Alabama, Georgia and Virginia joined other states in enacting statues
that prescribed fines, flogging, imprisonment and hanging for those who taught
African Americans how to read and write.”
How blacks
perceived literacy becomes the focus of Christie’s attention. The slave George Harris in Uncle Tom’s Cabin
says, “I know more about business than the master does, and I can read better
than he can; I can write a better hand.”
But Harris’s stance was not, according to Christie, prevalent among
blacks in the slaveholding South:
Apparently, the motion that blacks would apply themselves
to become literate and educated . . . was a foreign concept to someone of Uncle
Tom’s mindset . . . This subservient . . .ideology about education – then and
now holds that African Americans seeking to emancipate their minds from the
chains of illiteracy act as do whites.
Although Acting
White suffers occasionally from awkward prose and unnecessary repetition,
Christie proves a competent guide through some complicated history. He shows, for example, that despite Booker T.

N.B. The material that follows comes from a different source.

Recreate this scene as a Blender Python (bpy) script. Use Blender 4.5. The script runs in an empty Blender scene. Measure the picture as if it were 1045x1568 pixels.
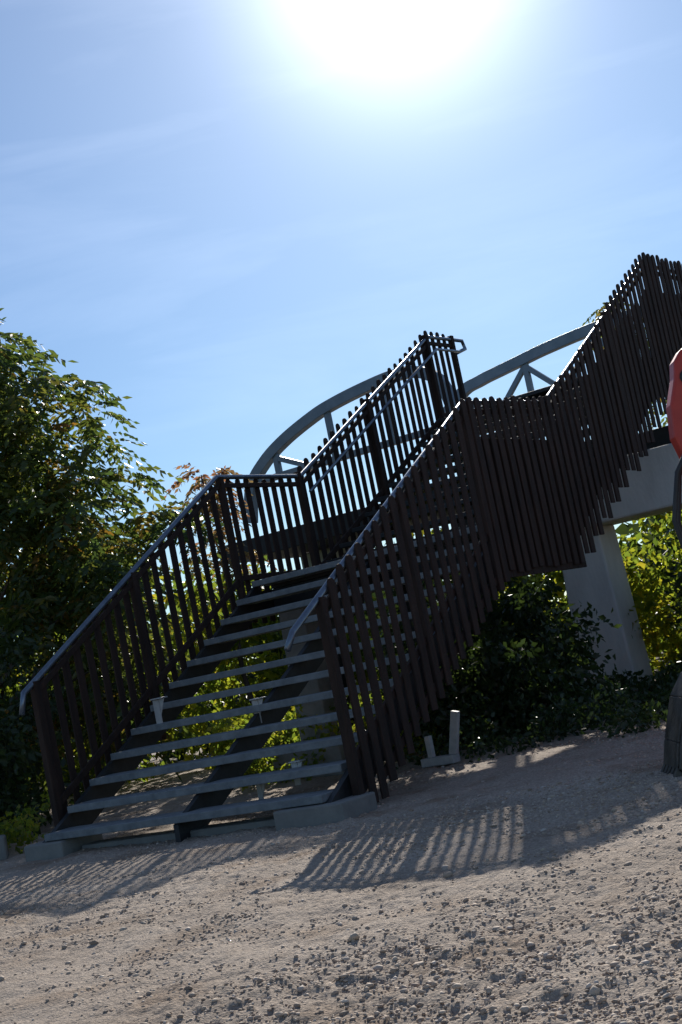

Washington’s promotion of “hard work and economic self-reliance for blacks,” he
blinked when it came to true equality, supporting industrial over academic
education for blacks and assuring whites that they need not fear social
assimilation. Interestingly, Washington
and his rival W.E.B DuBois traded similar charges of kowtowing to white
attitudes. “Acting White” seems to be an
equal opportunity slur.
Discord in
the early 20th century between DuBois and the leader of the nascent
Back to Africa movement, Marcus Garvey, makes earlier disagreements sound
mild. Distrustful of education and
opposed to assimilation, Garvey attacked the Harvard-educated DuBois at first
vigorously, and then viciously. DuBois,
Garvey wrote in 1923, “likes to dance with white people, and dine with them,
and sometimes sleeps with them, because from his way of seeing things all black
is ugly, and all that is white is beautiful.”

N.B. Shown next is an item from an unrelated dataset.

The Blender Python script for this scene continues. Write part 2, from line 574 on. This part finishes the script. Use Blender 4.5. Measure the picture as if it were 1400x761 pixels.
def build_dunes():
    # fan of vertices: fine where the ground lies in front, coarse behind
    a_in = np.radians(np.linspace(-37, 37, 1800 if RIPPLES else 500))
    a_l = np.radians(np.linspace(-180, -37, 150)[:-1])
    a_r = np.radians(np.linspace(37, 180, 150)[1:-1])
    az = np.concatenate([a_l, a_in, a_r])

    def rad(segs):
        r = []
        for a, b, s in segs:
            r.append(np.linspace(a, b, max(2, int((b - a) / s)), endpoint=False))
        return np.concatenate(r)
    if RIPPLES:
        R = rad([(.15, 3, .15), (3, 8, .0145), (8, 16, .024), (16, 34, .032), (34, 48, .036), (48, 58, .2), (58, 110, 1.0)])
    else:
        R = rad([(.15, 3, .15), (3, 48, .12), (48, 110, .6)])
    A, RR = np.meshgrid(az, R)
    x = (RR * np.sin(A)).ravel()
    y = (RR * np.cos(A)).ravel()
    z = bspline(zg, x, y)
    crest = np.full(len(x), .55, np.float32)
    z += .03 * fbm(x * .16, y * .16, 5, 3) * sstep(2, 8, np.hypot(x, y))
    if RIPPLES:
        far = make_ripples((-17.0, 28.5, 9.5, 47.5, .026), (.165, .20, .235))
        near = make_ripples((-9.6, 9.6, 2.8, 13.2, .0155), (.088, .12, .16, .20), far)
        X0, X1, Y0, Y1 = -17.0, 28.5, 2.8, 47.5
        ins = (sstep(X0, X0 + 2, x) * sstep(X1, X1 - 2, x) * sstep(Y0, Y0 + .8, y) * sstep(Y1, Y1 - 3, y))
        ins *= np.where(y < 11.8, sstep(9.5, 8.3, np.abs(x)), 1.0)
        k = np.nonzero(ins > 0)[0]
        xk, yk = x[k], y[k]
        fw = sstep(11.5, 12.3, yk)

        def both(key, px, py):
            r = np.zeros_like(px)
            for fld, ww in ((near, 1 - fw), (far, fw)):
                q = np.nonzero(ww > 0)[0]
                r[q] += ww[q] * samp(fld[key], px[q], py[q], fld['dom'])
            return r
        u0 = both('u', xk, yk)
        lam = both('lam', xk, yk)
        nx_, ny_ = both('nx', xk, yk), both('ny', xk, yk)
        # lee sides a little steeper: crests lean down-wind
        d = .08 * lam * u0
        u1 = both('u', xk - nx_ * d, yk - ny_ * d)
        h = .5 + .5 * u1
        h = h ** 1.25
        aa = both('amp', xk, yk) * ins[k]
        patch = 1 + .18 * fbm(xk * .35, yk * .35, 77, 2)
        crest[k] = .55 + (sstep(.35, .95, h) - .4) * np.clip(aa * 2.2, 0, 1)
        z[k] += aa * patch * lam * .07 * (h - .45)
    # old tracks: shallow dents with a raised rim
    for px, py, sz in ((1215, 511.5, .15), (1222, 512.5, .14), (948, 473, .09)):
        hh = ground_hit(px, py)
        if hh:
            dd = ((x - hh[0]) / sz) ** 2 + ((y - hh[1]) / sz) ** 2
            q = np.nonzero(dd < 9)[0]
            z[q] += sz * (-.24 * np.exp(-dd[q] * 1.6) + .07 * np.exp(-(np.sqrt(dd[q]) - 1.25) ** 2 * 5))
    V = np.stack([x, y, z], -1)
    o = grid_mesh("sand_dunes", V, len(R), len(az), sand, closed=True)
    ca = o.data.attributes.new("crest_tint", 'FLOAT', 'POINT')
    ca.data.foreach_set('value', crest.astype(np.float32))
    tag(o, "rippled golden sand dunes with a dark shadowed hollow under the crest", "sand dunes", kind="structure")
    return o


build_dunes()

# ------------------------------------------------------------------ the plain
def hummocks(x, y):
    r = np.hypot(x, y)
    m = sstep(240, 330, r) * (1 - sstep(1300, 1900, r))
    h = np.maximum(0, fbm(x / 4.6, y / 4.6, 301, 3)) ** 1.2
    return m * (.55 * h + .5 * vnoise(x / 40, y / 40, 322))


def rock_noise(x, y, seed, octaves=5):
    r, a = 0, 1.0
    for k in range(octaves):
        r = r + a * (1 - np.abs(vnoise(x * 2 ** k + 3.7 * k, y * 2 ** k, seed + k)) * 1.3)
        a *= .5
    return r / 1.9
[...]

Garvey’s accusations would seem quaint, perhaps, if they were not as
current as today’s headlines. Christie
quotes a 2007 item from CNN News; “The Rev. Jesse Jackson criticized then
Democratic presidential candidate Barack Obama; accusing the Illinois senator
of “acting like he’s white” according to a South Carolina newspaper.” And about a year later, Ralph Nader chimed
in, saying that Obama tries to “talk white.”
This
comprehensive history of the dangerous and self-defeating notion that pursuing
an education, speaking well, dressing well, and working in a profession equals
“selling out” is both sobering and encouraging.
And the failure of many black leaders to relinquish the comforting myth
that all of their community’s woes can be laid at the feet of “institutional
racism” is causing young African Americans enormous harm.